====== Records for this task ======

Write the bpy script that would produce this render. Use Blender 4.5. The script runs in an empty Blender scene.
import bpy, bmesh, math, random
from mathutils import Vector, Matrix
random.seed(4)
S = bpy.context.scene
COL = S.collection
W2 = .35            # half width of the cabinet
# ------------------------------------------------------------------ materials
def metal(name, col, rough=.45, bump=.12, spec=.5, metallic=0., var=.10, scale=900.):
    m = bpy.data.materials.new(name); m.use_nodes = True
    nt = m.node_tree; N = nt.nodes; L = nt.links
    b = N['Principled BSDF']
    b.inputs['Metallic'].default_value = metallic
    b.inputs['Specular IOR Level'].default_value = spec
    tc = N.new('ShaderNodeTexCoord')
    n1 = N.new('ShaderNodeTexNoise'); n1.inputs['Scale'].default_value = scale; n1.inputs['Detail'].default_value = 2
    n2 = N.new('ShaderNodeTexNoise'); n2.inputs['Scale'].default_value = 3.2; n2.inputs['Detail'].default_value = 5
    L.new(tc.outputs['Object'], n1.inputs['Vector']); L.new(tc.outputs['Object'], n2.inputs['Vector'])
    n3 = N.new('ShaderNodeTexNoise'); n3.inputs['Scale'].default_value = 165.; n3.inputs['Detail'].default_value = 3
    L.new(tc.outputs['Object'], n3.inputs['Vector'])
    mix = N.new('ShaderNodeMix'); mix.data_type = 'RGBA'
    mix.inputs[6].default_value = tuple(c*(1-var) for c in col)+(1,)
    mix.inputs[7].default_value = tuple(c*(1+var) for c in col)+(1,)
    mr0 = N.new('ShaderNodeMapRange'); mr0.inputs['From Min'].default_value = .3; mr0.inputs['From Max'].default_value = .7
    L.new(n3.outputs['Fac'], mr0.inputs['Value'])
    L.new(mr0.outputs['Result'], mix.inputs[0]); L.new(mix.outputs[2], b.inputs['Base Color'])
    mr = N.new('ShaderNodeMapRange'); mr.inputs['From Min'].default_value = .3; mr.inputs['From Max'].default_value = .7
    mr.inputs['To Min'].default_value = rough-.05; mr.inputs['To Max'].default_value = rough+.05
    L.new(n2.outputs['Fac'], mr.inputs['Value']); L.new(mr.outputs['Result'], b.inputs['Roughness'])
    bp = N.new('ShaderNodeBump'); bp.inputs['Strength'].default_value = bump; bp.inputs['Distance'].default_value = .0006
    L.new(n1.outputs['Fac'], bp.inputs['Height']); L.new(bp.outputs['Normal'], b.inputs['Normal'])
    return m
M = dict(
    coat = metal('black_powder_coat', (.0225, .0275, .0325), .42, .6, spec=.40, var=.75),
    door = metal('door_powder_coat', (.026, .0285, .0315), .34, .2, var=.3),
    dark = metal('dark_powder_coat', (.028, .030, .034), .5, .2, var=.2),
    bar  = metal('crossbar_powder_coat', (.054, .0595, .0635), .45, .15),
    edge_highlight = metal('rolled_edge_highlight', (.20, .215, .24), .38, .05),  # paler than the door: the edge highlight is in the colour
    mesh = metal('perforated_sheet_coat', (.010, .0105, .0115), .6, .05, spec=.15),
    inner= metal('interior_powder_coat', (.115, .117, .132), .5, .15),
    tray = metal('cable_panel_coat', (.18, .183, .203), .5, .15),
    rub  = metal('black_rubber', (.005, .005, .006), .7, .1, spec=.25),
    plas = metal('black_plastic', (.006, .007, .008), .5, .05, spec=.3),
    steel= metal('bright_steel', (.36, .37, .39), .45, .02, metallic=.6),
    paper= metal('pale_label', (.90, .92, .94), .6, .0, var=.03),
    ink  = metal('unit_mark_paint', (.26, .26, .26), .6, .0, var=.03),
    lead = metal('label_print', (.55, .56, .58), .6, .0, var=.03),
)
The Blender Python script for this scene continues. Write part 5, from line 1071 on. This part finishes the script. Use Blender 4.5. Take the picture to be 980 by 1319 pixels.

======

*Aim*. Reproduce every line above without error.

*Final result*.
Write the bpy script that would produce this render. Use Blender 4.5. The script runs in an empty Blender scene.
import bpy, bmesh, math, random
from mathutils import Vector, Matrix
random.seed(4)
S = bpy.context.scene
COL = S.collection
W2 = .35            # half width of the cabinet
# ------------------------------------------------------------------ materials
def metal(name, col, rough=.45, bump=.12, spec=.5, metallic=0., var=.10, scale=900.):
    m = bpy.data.materials.new(name); m.use_nodes = True
    nt = m.node_tree; N = nt.nodes; L = nt.links
    b = N['Principled BSDF']
    b.inputs['Metallic'].default_value = metallic
    b.inputs['Specular IOR Level'].default_value = spec
    tc = N.new('ShaderNodeTexCoord')
    n1 = N.new('ShaderNodeTexNoise'); n1.inputs['Scale'].default_value = scale; n1.inputs['Detail'].default_value = 2
    n2 = N.new('ShaderNodeTexNoise'); n2.inputs['Scale'].default_value = 3.2; n2.inputs['Detail'].default_value = 5
    L.new(tc.outputs['Object'], n1.inputs['Vector']); L.new(tc.outputs['Object'], n2.inputs['Vector'])
    n3 = N.new('ShaderNodeTexNoise'); n3.inputs['Scale'].default_value = 165.; n3.inputs['Detail'].default_value = 3
    L.new(tc.outputs['Object'], n3.inputs['Vector'])
    mix = N.new('ShaderNodeMix'); mix.data_type = 'RGBA'
    mix.inputs[6].default_value = tuple(c*(1-var) for c in col)+(1,)
    mix.inputs[7].default_value = tuple(c*(1+var) for c in col)+(1,)
    mr0 = N.new('ShaderNodeMapRange'); mr0.inputs['From Min'].default_value = .3; mr0.inputs['From Max'].default_value = .7
    L.new(n3.outputs['Fac'], mr0.inputs['Value'])
    L.new(mr0.outputs['Result'], mix.inputs[0]); L.new(mix.outputs[2], b.inputs['Base Color'])
    mr = N.new('ShaderNodeMapRange'); mr.inputs['From Min'].default_value = .3; mr.inputs['From Max'].default_value = .7
    mr.inputs['To Min'].default_value = rough-.05; mr.inputs['To Max'].default_value = rough+.05
    L.new(n2.outputs['Fac'], mr.inputs['Value']); L.new(mr.outputs['Result'], b.inputs['Roughness'])
    bp = N.new('ShaderNodeBump'); bp.inputs['Strength'].default_value = bump; bp.inputs['Distance'].default_value = .0006
    L.new(n1.outputs['Fac'], bp.inputs['Height']); L.new(bp.outputs['Normal'], b.inputs['Normal'])
    return m
M = dict(
    coat = metal('black_powder_coat', (.0225, .0275, .0325), .42, .6, spec=.40, var=.75),
    door = metal('door_powder_coat', (.026, .0285, .0315), .34, .2, var=.3),
    dark = metal('dark_powder_coat', (.028, .030, .034), .5, .2, var=.2),
    bar  = metal('crossbar_powder_coat', (.054, .0595, .0635), .45, .15),
    edge_highlight = metal('rolled_edge_highlight', (.20, .215, .24), .38, .05),  # paler than the door: the edge highlight is in the colour
    mesh = metal('perforated_sheet_coat', (.010, .0105, .0115), .6, .05, spec=.15),
    inner= metal('interior_powder_coat', (.115, .117, .132), .5, .15),
    tray = metal('cable_panel_coat', (.18, .183, .203), .5, .15),
    rub  = metal('black_rubber', (.005, .005, .006), .7, .1, spec=.25),
    plas = metal('black_plastic', (.006, .007, .008), .5, .05, spec=.3),
    steel= metal('bright_steel', (.36, .37, .39), .45, .02, metallic=.6),
    paper= metal('pale_label', (.90, .92, .94), .6, .0, var=.03),
    ink  = metal('unit_mark_paint', (.26, .26, .26), .6, .0, var=.03),
    lead = metal('label_print', (.55, .56, .58), .6, .0, var=.03),
)
The Blender Python script for this scene continues. Write part 5, from line 1071 on. This part finishes the script. Use Blender 4.5. Take the picture to be 980 by 1319 pixels.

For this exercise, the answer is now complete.